The magazine also found instances of alleged sexism in the writers room of his TV series, Patriot Act. Several female researchers who were hired as “fact-checkers” for the political stories Minhaj used as fodder for his comedy said that they were eventually shunted out of the show and that Minhaj only relied on male writers.

“[Minhaj] just assembled people around him to make him appear different and much smarter and more thoughtful. But those people—the smart people and hardworking people—were treated poorly for bringing the perspective that he is celebrated for,” one female writer told the New Yorker.

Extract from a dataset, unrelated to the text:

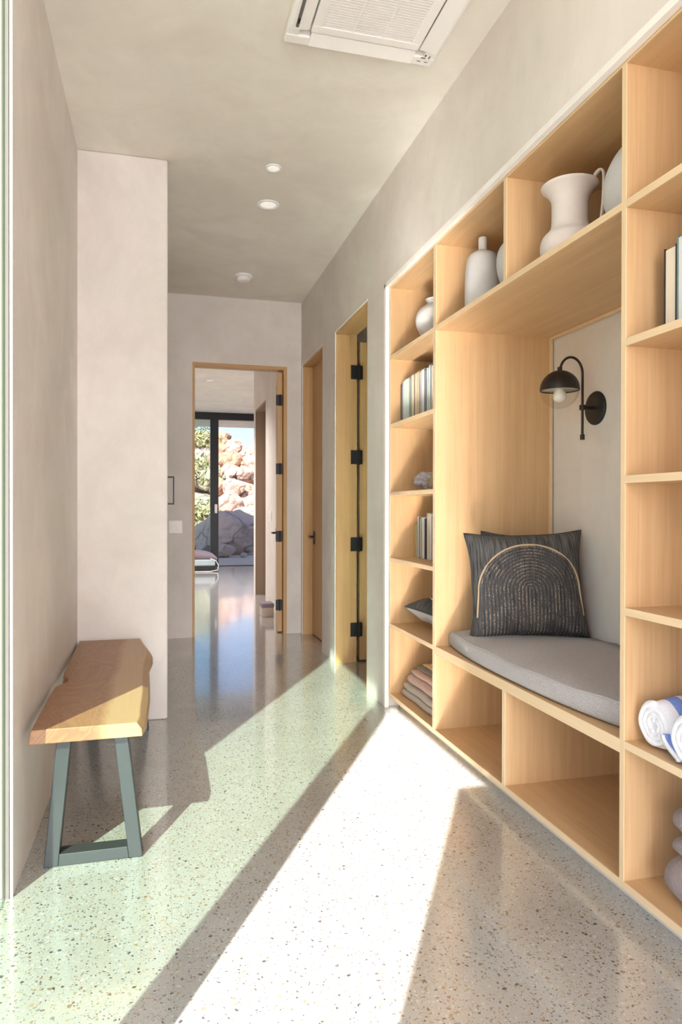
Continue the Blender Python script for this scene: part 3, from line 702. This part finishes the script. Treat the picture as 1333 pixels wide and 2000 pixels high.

In fact, several female employees filed a lawsuit against Minhaj and Netflix for gender discrimination in a case that was eventually settled out of court. The lawsuit was only revealed after Netflix canceled Patriot Act.

Despite the flood of lies. all personalized as if they actually happened in his life, Minhaj told the magazine that he does not regret his actions.

“I don’t think I’m manipulating. I think they are coming for the emotional roller-coaster ride. To the people that are, like, ‘Yo, that is way too crazy to happen,’ I don’t care because yes, f*** yes—that’s the point. It’s grounded in truth,” he insisted.

“I think what I’m ultimately trying to do is highlight all of those stories. Building to what I think is a pointed argument as opposed to a ‘pointless riff’ of jokes,” Minhaj explained.